I am really excited to share with you my passion for preserving a vital part of American history and cultural heritage that isn’t talked about very much – the slaves and the spirituals. The slaves, my beloved ancestors, are my ancestral heritage. It is a part of our history that is heavily laden with sigmas, guilt, pain, and the biggest of them all is FEAR that keeps us from knowing ourselves as what we truly are. Our diversity as a nation should be something we are proud of, not afraid of. Because we do not openly talk about and learn about our history from the perspective of all cultures in our diverse nation, we are being complacent, and irresponsible for what we are paying forward to generations not yet born. I just want to do my part, and share my culture with you, in hopes we will start sharing all our cultural diversities with love and gratitude with each other.
Today in part one of this two part blog post, we will look at a part of the slaves journey in America that details how and why the slaves created an original music and my own efforts to make their perspective of history more widely known. And why 142 years after slavery ended, in February 2007 the United States Congress, with their deepest gratitude and respect, honored the slaves for their enormous contribution to our nation, and recognized the African American Spiritual as a National Treasure.
As an adult, I began to research the music, to see if what I had been taught orally as a child could be found in books, I began to see a very discouraging pattern. The music and stories were scattered here and there and not kept as a historical collection. Unfortunately, most of the music & oral history created by the slaves has already been lost forever. That is why I created Saving Our Spiritual Roots, concert and blog.
I will never forget what Dr. Dorothy Height, President of the National Council of Negro Women told me the day after the Senate Resolution was submitted in the Senate hopper. After reading the legislation for the first time she looked me square in the eyes and said “ Calvin, I am so proud of you and that you are preserving the Negro spirituals, because if we don’t preserve them, it will be like we were never here.”
Her words haunted me, and were a daily reminder that I needed to work harder and smarter to push the legislation through the US Congress, and when we got that unanimous vote in both the House and Senate, her words even today continue to encourage me to tell the story of the slaves and their music in a time when spirituals and our cultural diversity are deemed unimportant to most Americans. I believe knowledge is power and will continue to honor my ancestors by sharing information about their lives and their secret and sacred music we call spirituals.

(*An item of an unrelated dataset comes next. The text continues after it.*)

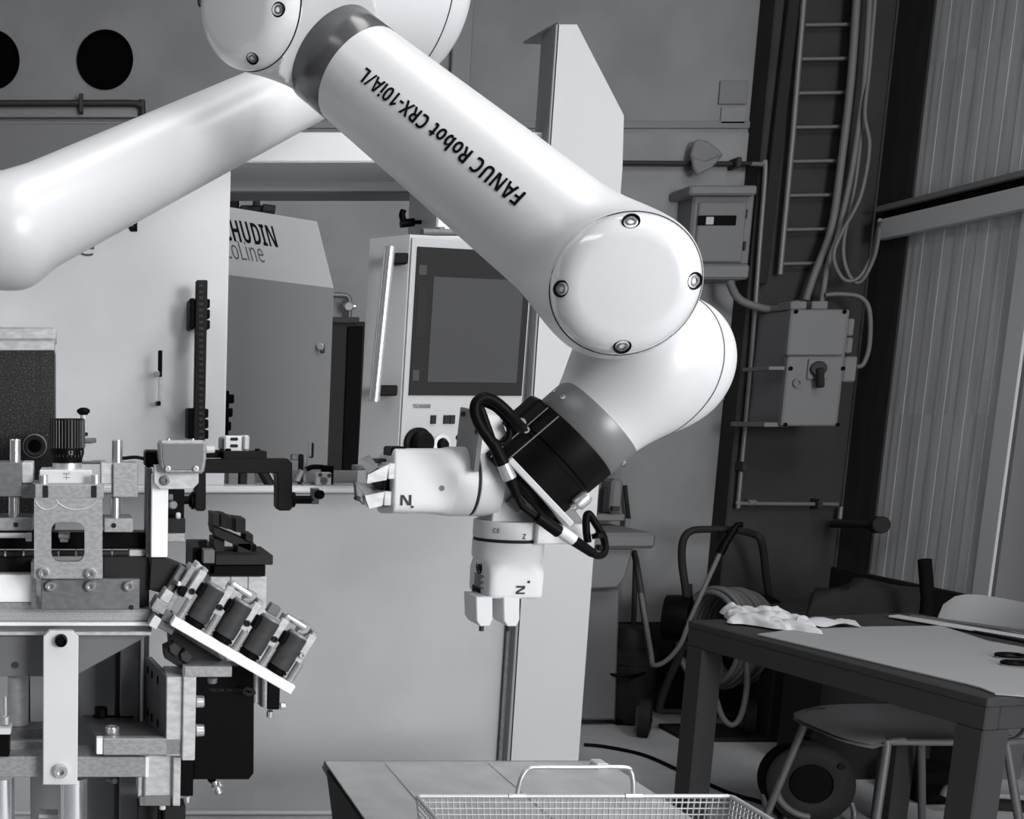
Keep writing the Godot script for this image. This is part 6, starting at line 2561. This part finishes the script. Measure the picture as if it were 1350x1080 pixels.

The spirituals are in fact an original musical art form. They were created by the slaves in America. What is the saying the greatest inventions are born out of necessity? The African people brought here to America were stripped of their language, their music and their sacred drums. Musicologists and scholars will all tell you there aren’t enough standard musical notes to accommodate the distinct sound of the spirituals. Nor does the original rhythm of the spirituals fit any standard pattern. It was all original. As an example there aren’t enough notes to account for the “slide” in a slaves voice which determined the intent and conviction of the song.
I want to make that distinction here, because many people think that the African American spiritual, which is also the foundation for the art forms of Blues, Jazz, and Gospel have an African rhythm. This is not true. A perfect example is if you listen to music created by the African slaves sent to the Islands or South America you will still hear the African drum beat present in their music. The reason for that is that in South America as well as the Islands, the African slaves were allowed to keep their drums and parts of their culture.
For the American slave the drums were not an option. Not only were the slaves in America stripped of the drums, as their masters recognized that they were able to communicate with the drums, therefore the drums were forbidden, the slaves were also stripped of their language, and culture. So how did they create a new original music?